Orders of the Day — ADMINISTRATION OF JUSTICE BILL [Lords].

Part of the debate – in the House of Commons am ar 27 Gorffennaf 1923.

Danfonwch hysbysiad imi am ddadleuon fel hyn

Photo of Mr Edward Harney Mr Edward Harney , South Shields

I am very much obliged to my hon. Friend. His question was intended very kindly, and was quite proper. I really did not intend to say anything about women on juries, but since he has put it to me, I will do so. I have always been in favour of women sitting on juries, not because I believe they will bring any greater wisdom to the decisions than a man would do, but for the very reason I have just put. If you have two or three women on a jury, when the jurymen come to consider their verdict each asks the opinion of Ms fellowman. With the gallantry that is natural, and I hope always will be natural, toward women, they ask them first, "What is your view?" and they get the woman's aspect. In that way what does emerge from a mixed jury is even more valuable—because you get the opinion of the majority of the whole community, so to speak—than if you had a jury composed only of men. I would have men and women—butcher, baker, rich or poor, all sections of the community—drawn at random; the idea being that you would get into the jury box a fair section of the humanity that walks the streets. Whatever view that section forms as between the two parties—it may or may not be abstract justice—will be the view that their fellow men and fellow women form, and that is the nearest we can hope to get in the line of justice.

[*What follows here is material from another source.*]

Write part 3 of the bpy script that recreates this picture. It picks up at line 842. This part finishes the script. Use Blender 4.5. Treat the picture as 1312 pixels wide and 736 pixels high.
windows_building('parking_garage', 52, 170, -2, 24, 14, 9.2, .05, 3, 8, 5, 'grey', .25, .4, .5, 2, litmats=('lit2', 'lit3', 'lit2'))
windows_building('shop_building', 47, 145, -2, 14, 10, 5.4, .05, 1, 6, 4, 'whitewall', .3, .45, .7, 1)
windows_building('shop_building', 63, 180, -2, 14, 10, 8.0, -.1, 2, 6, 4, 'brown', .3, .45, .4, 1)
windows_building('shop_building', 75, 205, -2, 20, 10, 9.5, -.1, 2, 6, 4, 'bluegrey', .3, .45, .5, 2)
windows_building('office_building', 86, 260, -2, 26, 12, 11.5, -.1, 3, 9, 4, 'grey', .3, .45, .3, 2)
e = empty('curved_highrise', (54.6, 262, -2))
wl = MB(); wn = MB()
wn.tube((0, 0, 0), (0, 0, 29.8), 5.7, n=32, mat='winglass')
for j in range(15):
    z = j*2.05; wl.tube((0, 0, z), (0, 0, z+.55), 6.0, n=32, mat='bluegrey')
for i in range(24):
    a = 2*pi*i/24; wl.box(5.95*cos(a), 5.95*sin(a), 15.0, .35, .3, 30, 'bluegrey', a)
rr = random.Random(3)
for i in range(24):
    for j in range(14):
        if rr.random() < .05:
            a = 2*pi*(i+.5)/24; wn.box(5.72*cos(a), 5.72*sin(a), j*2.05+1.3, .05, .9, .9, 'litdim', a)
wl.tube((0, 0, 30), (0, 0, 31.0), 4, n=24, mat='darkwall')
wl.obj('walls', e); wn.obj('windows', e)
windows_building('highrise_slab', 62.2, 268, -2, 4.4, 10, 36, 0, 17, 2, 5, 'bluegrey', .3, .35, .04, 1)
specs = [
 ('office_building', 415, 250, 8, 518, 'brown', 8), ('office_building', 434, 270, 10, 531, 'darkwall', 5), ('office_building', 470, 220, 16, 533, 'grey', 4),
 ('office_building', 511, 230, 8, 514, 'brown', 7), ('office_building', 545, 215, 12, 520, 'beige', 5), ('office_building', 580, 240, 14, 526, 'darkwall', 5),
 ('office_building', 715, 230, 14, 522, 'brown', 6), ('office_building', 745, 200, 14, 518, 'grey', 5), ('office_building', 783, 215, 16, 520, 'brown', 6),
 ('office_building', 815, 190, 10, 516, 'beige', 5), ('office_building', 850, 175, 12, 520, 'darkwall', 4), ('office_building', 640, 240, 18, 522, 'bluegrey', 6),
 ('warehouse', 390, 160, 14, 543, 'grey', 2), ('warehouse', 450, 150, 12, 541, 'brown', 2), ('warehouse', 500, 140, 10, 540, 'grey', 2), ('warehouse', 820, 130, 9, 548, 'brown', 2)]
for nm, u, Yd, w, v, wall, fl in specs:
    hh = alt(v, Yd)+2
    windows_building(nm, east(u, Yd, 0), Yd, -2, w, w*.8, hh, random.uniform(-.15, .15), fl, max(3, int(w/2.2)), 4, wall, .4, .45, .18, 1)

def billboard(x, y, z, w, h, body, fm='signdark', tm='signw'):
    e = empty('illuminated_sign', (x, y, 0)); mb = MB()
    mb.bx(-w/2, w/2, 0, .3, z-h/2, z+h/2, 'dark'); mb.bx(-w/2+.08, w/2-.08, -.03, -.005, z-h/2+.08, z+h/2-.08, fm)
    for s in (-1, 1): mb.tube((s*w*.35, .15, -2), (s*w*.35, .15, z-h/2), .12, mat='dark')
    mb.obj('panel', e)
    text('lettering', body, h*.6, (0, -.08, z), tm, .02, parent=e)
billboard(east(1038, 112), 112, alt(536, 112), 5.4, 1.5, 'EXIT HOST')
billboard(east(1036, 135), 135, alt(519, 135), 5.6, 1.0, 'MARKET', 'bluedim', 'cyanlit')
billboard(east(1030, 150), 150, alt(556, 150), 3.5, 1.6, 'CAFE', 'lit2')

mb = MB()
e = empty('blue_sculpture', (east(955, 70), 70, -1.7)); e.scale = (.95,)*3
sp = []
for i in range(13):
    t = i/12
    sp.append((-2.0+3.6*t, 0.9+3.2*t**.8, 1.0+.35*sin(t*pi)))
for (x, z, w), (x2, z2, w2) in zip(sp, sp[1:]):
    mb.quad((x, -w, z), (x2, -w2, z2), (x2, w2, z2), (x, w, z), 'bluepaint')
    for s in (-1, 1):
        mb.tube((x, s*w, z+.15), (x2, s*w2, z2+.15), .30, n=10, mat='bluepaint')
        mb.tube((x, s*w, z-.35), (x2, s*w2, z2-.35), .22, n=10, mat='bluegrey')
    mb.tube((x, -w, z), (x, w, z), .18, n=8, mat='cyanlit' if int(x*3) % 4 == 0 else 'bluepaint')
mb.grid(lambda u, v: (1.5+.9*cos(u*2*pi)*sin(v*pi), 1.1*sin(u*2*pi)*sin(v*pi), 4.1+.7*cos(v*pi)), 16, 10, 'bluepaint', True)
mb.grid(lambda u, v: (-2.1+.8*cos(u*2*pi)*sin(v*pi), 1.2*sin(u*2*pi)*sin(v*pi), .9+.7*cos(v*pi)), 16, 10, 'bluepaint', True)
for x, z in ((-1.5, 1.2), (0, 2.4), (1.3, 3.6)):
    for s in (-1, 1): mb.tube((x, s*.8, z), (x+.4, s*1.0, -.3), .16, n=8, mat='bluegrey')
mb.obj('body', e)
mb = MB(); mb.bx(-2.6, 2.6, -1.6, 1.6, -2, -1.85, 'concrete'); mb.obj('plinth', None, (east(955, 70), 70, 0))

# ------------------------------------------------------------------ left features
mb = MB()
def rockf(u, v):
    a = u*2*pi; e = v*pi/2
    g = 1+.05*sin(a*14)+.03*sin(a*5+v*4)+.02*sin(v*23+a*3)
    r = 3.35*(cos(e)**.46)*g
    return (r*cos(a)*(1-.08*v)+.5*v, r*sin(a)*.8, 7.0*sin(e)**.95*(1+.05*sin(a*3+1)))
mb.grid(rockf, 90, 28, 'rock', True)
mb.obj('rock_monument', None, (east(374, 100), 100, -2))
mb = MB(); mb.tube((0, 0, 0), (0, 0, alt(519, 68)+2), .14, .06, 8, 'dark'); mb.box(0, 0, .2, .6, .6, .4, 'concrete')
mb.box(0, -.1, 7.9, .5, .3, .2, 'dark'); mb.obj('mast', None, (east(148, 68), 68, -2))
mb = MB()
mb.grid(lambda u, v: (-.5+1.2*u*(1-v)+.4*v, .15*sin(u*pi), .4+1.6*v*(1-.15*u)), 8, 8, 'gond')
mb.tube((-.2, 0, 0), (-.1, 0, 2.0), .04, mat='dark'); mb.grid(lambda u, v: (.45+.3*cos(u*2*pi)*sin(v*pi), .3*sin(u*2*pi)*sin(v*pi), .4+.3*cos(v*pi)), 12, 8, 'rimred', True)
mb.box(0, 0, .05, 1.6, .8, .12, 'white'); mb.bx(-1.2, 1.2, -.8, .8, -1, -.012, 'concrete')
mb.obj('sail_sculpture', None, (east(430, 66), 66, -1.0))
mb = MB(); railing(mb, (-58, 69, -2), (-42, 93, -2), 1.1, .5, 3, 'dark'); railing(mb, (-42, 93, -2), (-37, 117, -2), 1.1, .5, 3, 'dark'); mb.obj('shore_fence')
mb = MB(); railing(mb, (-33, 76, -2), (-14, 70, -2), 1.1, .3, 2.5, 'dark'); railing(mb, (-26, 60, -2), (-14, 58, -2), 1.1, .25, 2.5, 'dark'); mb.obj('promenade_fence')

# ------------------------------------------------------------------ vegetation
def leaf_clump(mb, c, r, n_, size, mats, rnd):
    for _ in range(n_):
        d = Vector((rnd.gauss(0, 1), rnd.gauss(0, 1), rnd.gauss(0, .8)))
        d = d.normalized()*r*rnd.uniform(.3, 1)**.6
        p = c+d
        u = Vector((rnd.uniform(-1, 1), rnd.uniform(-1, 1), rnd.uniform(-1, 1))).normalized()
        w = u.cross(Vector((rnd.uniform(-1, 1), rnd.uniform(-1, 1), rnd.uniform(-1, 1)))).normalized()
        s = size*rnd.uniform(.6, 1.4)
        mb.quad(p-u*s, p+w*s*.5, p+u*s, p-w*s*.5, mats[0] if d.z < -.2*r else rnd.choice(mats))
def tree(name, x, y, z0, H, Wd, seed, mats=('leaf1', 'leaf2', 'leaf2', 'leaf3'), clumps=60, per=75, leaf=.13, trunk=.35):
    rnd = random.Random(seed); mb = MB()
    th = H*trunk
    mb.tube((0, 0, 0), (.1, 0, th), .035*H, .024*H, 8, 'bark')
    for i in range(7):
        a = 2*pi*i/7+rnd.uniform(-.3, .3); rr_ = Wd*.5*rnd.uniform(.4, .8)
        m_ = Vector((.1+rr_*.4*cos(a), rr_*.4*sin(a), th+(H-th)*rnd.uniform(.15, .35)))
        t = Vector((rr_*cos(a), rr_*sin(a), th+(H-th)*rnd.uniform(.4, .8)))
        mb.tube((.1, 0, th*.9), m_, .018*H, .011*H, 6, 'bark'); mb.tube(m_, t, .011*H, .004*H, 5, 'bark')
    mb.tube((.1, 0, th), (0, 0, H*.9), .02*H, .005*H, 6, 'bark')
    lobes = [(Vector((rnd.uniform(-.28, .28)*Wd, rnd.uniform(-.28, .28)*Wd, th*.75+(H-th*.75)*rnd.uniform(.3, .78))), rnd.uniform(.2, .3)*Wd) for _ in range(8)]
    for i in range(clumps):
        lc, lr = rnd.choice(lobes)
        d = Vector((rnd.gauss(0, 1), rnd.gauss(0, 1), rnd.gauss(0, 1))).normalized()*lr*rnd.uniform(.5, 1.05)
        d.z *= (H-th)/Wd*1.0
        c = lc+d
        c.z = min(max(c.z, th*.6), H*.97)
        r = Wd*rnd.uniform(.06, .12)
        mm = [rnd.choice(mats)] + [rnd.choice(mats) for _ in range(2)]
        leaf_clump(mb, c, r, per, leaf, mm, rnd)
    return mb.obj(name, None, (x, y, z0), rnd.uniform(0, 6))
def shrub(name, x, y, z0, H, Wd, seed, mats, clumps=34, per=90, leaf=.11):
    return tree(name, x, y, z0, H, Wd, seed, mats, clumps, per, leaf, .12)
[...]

I submit that unless the right hon. and learned Attorney-General is as good as his word and agrees to delete this Clause, we ought to reject the Bill. I understand him to say that if he were really satisfied that the jury system—in which, apparently, he believes quite as strongly as I do—were in any way encroached upon by this Measure, he would be with me in seeing that that encroachment was removed. I understand his point to be this, however, "We really are giving greater facilities for trial by jury than you had before the War." If he still thinks that, and I doubt if he can, then the House, which has heard me—I hope I have made myself clear—must express its own opinion, and I can put in one sentence the three things it has to consider. First, the pre-War position was absolute and unqualified right to a jury; second, the War position was the right to a jury if the Judge thought it was a case fit for a jury and, third, the position under the Bill is that there is a right to a jury unless the Judge thinks it is a case more fit for him. It is true the right is more extensive if you say, "You shall have a jury unless the Judge is more fit to try the case" than to say "You shall have a Judge unless the Judge is more fit to try the case." There is a difference in the areas covered, but I am not concerned with that difference. Whichever area is covered, there is a discretion in a Judge, and in regard to that discretion, it would require a metaphysician to decide whether it will fall within one category or the other. What I quarrel with is that whether you, take the War position or the position as outlined under this Bill, for the first time in the history of British jurisprudence, you take away an absolute right and substitute for it some form of discretion. We are entitled to get back to the old absolute right and if the Attorney-General does not agree to that, I hope the House will vote in favour of my Amendment.